Direction: Beginning with the first line, set down every line through the one containing "downspout(21.8, False)", exactly as it appears, but not the pictures.

Material supplied:
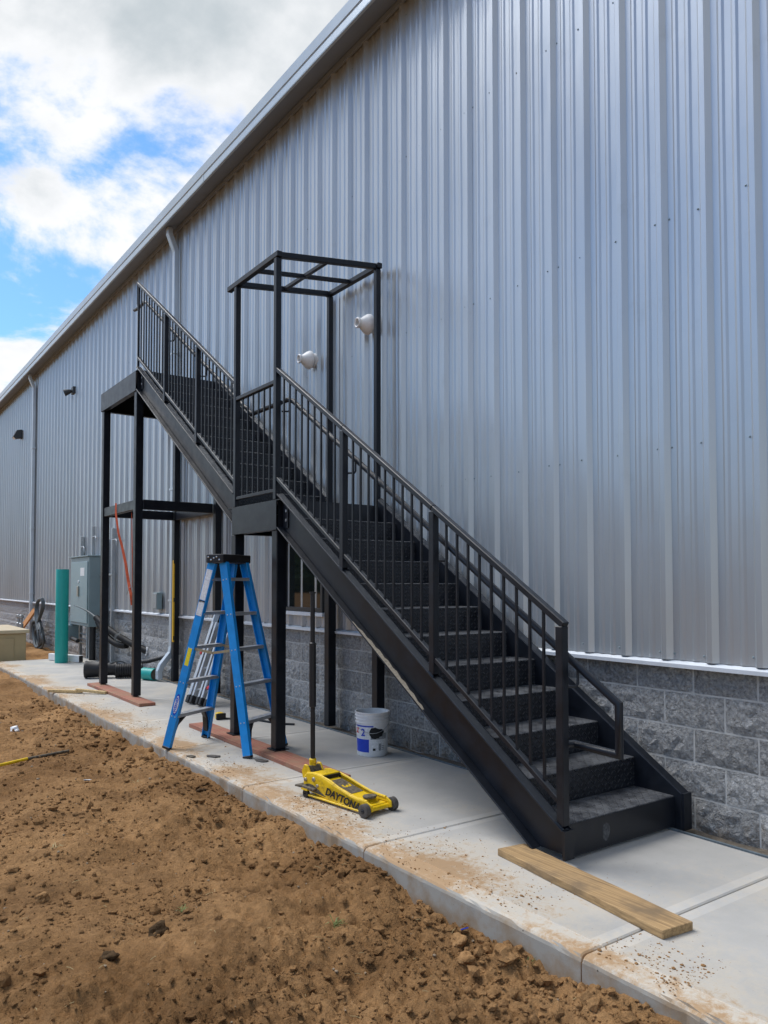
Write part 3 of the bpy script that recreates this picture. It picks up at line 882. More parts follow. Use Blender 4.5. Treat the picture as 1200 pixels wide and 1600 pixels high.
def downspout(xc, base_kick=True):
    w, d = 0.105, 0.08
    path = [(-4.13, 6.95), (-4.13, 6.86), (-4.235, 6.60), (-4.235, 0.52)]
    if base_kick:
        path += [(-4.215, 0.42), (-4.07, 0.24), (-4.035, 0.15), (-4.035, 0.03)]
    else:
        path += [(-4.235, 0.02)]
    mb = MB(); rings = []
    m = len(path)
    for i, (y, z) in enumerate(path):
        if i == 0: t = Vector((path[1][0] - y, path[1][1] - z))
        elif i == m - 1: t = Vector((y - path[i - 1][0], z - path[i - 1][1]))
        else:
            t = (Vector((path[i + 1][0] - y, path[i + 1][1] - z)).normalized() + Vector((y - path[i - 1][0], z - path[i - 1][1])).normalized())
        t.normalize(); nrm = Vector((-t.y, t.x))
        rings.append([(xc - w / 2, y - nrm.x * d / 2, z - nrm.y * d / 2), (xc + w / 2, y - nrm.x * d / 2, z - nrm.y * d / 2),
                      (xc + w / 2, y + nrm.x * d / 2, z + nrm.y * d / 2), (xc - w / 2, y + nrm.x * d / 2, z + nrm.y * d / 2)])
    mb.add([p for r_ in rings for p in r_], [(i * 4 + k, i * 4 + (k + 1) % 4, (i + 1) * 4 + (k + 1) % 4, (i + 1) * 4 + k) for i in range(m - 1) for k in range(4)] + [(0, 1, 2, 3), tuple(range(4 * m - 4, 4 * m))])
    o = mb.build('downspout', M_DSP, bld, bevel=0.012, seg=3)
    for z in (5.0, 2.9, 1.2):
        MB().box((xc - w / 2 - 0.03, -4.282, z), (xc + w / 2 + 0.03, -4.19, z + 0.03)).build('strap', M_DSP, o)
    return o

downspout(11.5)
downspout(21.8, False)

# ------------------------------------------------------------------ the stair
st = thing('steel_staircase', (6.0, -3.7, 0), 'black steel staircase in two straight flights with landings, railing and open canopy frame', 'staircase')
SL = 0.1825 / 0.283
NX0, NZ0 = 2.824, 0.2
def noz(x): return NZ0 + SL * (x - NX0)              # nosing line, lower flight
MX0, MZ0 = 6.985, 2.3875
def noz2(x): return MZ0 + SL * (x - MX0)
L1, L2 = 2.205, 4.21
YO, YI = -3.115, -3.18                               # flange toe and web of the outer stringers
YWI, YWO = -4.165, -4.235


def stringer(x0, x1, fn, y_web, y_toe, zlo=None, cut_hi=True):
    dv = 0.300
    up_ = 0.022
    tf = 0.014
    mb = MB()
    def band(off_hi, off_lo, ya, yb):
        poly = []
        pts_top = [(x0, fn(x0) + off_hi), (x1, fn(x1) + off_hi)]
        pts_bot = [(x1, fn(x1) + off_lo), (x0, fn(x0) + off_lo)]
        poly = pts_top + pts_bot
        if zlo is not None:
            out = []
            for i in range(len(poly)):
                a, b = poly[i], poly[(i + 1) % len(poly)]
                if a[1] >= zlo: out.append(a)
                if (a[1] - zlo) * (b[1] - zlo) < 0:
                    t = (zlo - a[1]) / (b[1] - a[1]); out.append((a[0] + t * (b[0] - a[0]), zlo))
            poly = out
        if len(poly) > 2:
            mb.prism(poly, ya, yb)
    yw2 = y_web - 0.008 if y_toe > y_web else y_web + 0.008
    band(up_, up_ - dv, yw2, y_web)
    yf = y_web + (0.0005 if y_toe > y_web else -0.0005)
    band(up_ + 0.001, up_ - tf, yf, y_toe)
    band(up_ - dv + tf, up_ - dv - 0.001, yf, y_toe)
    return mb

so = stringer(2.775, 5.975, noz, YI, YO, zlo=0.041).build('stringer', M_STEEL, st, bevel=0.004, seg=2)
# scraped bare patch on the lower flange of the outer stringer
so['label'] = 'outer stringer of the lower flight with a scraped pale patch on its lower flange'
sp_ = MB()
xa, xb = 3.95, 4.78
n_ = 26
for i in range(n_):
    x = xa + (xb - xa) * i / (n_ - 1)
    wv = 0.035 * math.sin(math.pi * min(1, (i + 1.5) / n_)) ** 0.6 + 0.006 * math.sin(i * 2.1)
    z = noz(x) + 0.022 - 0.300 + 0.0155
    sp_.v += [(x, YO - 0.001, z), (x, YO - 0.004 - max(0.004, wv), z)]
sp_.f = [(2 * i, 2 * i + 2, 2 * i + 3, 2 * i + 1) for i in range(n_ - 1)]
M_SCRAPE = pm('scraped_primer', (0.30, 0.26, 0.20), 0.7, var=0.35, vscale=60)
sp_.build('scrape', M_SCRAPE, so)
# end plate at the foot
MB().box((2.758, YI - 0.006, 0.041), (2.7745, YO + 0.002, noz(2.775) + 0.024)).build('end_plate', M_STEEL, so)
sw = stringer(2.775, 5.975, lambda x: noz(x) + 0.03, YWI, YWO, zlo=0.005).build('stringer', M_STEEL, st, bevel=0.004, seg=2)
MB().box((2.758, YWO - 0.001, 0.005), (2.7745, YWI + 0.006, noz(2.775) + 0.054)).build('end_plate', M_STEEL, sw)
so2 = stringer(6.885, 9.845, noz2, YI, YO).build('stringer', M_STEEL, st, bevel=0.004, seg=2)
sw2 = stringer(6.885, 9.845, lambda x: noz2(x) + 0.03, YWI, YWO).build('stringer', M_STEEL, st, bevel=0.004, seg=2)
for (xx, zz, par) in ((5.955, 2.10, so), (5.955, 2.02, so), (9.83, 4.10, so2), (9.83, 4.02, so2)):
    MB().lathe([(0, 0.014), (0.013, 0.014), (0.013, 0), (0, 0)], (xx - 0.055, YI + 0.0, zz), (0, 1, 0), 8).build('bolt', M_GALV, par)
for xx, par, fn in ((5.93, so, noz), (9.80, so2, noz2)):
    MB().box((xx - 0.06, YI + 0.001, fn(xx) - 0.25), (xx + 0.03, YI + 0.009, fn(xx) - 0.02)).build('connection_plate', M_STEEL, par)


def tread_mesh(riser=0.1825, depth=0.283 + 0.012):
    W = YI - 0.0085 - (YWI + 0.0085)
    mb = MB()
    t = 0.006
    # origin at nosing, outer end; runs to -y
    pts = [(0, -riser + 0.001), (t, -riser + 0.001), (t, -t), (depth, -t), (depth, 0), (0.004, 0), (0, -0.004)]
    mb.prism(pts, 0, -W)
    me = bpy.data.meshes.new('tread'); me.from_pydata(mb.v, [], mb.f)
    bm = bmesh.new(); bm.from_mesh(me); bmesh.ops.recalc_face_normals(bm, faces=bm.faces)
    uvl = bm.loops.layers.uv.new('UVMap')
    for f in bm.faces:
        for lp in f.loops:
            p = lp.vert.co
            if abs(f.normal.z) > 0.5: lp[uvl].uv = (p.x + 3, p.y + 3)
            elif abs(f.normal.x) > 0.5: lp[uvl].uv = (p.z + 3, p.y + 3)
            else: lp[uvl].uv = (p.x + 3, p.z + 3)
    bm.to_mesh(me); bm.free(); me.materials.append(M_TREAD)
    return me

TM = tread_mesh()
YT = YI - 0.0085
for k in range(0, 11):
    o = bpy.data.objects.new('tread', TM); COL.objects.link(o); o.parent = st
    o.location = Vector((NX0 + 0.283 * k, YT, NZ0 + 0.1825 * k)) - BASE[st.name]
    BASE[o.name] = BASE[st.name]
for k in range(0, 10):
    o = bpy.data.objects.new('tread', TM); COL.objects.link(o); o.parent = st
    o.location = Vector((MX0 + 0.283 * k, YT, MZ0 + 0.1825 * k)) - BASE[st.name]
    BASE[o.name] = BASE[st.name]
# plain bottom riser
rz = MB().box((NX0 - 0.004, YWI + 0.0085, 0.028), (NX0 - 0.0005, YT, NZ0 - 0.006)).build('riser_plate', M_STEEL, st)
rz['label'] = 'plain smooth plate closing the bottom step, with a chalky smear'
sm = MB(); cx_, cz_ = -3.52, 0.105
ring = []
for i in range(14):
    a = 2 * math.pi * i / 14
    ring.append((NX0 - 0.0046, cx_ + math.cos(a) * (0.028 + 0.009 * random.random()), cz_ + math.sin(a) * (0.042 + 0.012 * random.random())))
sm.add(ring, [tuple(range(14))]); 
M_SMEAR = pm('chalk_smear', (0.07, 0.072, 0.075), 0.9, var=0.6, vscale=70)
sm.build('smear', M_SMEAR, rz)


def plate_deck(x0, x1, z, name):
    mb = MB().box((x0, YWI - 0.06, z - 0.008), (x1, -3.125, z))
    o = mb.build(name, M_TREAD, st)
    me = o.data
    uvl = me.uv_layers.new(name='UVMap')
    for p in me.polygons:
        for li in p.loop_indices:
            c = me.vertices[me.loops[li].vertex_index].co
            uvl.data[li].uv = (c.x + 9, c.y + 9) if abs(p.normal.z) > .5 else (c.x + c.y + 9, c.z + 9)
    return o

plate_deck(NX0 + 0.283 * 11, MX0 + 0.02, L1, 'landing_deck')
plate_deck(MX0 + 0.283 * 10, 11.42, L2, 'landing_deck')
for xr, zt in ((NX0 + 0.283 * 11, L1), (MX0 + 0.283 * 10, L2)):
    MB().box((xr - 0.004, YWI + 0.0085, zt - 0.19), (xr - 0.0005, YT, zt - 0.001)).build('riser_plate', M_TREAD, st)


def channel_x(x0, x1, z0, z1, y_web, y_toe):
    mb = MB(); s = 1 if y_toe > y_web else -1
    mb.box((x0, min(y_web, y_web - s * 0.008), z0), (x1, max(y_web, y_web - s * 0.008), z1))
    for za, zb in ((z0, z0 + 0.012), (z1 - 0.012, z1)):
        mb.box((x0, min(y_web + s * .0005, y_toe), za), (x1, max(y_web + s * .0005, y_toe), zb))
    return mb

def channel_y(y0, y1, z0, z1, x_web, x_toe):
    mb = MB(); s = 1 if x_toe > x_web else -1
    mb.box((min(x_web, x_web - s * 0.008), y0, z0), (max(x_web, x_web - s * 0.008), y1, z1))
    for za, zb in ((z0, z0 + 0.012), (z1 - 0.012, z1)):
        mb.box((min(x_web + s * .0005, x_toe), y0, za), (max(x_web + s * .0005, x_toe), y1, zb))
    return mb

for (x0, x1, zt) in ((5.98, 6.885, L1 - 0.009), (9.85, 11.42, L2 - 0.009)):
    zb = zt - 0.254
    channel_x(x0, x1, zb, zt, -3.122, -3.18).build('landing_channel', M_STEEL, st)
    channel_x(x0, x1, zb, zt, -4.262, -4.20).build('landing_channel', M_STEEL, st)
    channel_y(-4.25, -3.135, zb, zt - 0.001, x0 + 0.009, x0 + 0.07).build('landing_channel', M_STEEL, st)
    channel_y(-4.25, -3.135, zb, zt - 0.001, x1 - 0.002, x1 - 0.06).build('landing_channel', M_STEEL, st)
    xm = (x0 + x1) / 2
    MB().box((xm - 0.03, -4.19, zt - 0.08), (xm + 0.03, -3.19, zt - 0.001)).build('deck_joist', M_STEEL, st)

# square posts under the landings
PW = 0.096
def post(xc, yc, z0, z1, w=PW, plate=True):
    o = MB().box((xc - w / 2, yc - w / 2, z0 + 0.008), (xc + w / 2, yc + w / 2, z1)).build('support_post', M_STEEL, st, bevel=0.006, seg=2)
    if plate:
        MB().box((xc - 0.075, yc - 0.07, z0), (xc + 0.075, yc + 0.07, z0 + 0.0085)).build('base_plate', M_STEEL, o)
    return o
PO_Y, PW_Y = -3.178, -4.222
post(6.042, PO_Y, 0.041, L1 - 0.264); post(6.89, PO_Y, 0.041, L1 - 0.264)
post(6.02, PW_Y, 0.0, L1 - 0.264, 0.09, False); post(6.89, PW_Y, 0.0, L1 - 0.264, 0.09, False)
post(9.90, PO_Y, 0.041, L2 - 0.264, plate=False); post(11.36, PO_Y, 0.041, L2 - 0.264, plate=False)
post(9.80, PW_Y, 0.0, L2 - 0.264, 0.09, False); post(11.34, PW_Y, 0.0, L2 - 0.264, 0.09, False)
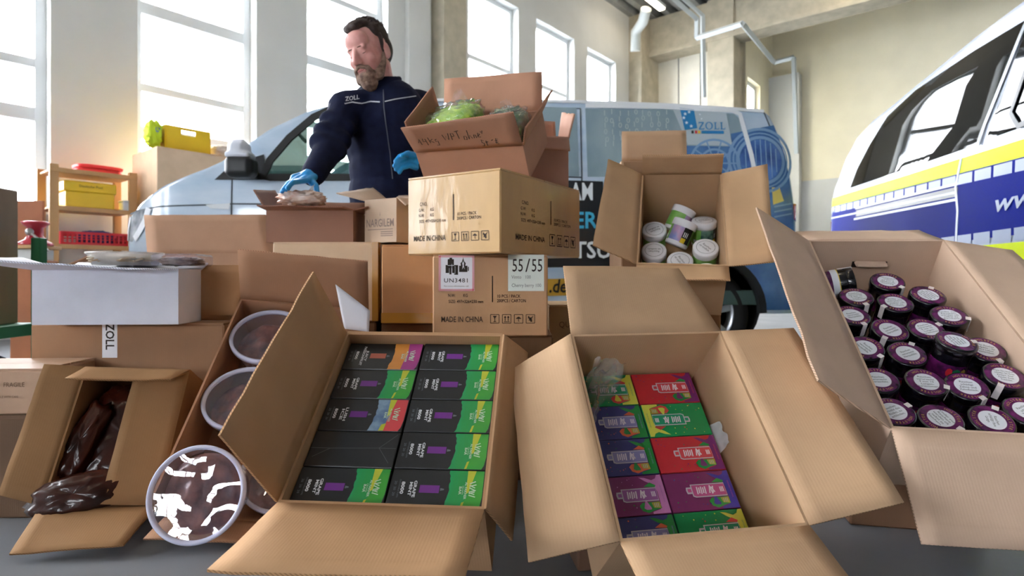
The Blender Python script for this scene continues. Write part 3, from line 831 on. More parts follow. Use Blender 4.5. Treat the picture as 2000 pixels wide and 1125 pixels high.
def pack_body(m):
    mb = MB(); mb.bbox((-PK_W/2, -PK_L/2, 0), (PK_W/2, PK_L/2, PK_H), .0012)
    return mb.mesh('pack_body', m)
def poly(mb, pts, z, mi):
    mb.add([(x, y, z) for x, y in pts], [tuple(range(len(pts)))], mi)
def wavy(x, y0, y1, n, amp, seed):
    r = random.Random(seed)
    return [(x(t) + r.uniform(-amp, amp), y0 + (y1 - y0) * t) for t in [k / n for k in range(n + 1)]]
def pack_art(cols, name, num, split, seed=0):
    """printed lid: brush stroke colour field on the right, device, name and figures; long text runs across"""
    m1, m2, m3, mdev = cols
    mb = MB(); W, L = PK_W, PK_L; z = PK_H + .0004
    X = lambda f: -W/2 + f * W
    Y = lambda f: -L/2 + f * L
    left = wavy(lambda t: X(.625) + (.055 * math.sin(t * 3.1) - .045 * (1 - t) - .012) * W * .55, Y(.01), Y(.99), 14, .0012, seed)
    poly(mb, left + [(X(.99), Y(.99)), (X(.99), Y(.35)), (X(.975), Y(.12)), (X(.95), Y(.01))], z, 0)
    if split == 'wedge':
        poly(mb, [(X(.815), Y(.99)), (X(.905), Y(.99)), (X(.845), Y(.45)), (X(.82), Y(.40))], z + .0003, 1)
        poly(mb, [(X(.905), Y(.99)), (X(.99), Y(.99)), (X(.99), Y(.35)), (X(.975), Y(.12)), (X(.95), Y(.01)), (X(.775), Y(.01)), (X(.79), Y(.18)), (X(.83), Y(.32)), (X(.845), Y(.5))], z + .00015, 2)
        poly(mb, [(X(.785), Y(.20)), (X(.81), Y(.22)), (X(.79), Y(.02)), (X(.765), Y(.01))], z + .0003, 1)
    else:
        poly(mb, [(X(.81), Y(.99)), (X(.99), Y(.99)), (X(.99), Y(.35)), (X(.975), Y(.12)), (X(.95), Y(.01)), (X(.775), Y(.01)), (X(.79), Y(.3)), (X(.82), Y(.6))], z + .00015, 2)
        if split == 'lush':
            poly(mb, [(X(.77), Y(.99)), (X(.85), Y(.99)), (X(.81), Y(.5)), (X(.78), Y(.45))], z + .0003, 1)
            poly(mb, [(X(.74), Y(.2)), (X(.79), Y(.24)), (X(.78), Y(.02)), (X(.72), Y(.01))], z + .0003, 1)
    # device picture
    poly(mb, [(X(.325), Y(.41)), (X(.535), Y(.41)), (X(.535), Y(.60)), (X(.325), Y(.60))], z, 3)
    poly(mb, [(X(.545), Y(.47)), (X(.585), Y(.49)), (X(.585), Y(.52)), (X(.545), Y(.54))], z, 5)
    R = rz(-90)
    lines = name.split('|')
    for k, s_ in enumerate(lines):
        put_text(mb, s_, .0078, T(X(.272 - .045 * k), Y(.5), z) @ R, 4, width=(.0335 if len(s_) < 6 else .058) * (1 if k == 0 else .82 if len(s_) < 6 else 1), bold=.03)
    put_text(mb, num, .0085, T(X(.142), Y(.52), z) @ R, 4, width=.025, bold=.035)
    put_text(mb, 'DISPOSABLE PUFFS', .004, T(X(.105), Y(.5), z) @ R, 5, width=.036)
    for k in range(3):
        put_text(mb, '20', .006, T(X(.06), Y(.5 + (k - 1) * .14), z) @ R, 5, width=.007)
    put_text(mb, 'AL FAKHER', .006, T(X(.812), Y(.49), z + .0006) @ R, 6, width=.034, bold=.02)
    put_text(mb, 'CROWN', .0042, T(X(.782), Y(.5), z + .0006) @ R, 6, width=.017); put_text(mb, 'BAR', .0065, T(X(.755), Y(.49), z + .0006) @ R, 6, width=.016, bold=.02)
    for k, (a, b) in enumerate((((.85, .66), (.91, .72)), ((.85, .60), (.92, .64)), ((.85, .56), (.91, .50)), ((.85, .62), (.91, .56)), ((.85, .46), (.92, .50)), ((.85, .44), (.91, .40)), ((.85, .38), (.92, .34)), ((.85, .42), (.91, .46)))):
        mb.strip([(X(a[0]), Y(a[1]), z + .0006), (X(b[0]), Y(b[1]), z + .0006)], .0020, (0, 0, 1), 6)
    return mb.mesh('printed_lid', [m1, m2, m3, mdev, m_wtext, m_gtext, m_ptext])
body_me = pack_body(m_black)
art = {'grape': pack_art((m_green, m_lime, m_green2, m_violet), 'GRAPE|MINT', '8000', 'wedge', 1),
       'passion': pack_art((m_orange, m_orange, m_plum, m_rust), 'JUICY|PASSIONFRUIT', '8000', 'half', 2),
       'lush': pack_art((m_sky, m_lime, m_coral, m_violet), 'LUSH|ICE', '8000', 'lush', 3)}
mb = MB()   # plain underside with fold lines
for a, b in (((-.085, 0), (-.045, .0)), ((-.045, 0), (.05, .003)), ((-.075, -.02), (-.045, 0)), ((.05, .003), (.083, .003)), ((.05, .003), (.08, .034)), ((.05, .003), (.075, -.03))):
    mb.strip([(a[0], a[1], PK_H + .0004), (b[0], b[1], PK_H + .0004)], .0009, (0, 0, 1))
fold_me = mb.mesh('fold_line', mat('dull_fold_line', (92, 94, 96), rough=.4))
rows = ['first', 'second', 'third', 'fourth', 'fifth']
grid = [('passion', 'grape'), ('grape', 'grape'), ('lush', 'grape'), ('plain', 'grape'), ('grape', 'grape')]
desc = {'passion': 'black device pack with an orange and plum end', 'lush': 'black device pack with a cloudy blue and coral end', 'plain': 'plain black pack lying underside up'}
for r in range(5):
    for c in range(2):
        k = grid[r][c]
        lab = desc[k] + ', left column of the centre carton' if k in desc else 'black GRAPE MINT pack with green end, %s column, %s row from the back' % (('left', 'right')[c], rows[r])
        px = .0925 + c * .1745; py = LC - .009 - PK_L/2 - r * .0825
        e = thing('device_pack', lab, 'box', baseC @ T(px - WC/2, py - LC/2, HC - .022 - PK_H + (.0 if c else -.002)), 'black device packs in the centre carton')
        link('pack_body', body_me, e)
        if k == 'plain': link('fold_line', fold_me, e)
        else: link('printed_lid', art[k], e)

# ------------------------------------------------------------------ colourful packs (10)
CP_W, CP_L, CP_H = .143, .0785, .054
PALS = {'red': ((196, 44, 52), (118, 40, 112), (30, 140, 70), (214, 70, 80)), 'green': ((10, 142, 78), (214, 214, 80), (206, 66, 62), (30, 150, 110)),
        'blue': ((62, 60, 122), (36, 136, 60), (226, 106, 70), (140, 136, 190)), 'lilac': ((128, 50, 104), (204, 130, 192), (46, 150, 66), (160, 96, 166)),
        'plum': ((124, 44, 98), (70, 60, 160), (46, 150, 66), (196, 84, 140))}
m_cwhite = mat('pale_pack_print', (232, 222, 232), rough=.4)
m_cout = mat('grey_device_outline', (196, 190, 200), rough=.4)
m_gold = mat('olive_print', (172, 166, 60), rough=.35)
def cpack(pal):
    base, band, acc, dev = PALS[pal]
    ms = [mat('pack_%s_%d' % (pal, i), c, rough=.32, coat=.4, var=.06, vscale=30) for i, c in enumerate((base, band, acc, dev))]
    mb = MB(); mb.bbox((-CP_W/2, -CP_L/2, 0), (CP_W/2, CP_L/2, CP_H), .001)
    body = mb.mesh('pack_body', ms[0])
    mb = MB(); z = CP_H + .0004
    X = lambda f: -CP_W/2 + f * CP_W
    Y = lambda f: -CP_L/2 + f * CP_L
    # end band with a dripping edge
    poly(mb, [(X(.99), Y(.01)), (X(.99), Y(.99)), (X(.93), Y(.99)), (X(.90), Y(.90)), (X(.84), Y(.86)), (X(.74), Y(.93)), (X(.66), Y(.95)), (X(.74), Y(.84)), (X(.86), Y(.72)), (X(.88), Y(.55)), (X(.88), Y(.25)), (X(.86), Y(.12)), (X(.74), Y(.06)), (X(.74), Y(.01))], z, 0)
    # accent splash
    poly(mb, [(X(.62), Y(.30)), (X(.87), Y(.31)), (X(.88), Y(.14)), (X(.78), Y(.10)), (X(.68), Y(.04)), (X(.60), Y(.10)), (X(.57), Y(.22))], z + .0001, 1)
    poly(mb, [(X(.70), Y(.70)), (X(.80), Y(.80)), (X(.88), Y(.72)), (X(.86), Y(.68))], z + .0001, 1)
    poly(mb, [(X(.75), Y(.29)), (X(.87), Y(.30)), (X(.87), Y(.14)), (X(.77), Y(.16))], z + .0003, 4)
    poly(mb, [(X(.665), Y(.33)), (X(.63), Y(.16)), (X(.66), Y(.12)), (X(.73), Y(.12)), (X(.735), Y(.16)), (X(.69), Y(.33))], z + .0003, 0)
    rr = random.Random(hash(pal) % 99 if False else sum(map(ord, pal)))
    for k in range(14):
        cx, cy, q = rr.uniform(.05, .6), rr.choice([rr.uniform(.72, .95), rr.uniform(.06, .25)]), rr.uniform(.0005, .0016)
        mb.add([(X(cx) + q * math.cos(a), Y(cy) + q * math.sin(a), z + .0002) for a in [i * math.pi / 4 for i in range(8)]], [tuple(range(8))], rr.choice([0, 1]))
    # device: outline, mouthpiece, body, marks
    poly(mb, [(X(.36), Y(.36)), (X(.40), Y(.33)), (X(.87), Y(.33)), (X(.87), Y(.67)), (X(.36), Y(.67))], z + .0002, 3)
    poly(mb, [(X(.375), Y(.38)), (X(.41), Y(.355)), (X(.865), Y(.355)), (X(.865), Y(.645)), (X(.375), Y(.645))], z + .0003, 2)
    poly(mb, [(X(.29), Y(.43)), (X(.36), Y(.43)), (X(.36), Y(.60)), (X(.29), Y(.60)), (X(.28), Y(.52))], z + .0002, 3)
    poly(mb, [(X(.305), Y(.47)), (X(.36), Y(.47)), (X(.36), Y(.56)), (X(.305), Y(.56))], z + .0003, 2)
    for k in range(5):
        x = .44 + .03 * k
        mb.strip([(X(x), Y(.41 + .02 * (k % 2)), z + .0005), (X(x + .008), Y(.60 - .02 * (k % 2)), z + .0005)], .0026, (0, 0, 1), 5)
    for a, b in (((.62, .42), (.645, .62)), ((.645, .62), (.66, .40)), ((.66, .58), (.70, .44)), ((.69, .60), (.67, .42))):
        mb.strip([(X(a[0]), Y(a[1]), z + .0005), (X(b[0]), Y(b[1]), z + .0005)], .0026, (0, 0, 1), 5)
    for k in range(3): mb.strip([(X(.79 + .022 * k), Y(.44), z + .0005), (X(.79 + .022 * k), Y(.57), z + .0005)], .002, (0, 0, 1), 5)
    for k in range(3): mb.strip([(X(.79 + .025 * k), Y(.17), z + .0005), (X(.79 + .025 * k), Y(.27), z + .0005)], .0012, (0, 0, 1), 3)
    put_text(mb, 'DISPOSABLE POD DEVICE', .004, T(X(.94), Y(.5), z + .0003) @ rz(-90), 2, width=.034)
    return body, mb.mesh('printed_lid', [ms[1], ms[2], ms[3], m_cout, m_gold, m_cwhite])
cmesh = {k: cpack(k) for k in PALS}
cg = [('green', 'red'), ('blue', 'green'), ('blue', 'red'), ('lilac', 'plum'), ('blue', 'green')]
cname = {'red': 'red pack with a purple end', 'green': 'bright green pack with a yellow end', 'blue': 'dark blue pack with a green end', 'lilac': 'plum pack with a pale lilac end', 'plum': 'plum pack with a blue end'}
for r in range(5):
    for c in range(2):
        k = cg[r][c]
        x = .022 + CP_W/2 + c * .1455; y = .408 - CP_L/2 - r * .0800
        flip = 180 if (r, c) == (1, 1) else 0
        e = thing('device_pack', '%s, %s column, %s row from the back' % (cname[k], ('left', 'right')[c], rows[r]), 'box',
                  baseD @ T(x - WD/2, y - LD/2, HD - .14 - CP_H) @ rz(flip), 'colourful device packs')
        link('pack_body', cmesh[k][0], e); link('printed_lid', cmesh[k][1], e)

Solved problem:
Write part 3 of the bpy script that recreates this picture. It picks up at line 882. More parts follow. Use Blender 4.5. Treat the picture as 1200 pixels wide and 1600 pixels high.
def downspout(xc, base_kick=True):
    w, d = 0.105, 0.08
    path = [(-4.13, 6.95), (-4.13, 6.86), (-4.235, 6.60), (-4.235, 0.52)]
    if base_kick:
        path += [(-4.215, 0.42), (-4.07, 0.24), (-4.035, 0.15), (-4.035, 0.03)]
    else:
        path += [(-4.235, 0.02)]
    mb = MB(); rings = []
    m = len(path)
    for i, (y, z) in enumerate(path):
        if i == 0: t = Vector((path[1][0] - y, path[1][1] - z))
        elif i == m - 1: t = Vector((y - path[i - 1][0], z - path[i - 1][1]))
        else:
            t = (Vector((path[i + 1][0] - y, path[i + 1][1] - z)).normalized() + Vector((y - path[i - 1][0], z - path[i - 1][1])).normalized())
        t.normalize(); nrm = Vector((-t.y, t.x))
        rings.append([(xc - w / 2, y - nrm.x * d / 2, z - nrm.y * d / 2), (xc + w / 2, y - nrm.x * d / 2, z - nrm.y * d / 2),
                      (xc + w / 2, y + nrm.x * d / 2, z + nrm.y * d / 2), (xc - w / 2, y + nrm.x * d / 2, z + nrm.y * d / 2)])
    mb.add([p for r_ in rings for p in r_], [(i * 4 + k, i * 4 + (k + 1) % 4, (i + 1) * 4 + (k + 1) % 4, (i + 1) * 4 + k) for i in range(m - 1) for k in range(4)] + [(0, 1, 2, 3), tuple(range(4 * m - 4, 4 * m))])
    o = mb.build('downspout', M_DSP, bld, bevel=0.012, seg=3)
    for z in (5.0, 2.9, 1.2):
        MB().box((xc - w / 2 - 0.03, -4.282, z), (xc + w / 2 + 0.03, -4.19, z + 0.03)).build('strap', M_DSP, o)
    return o

downspout(11.5)
downspout(21.8, False)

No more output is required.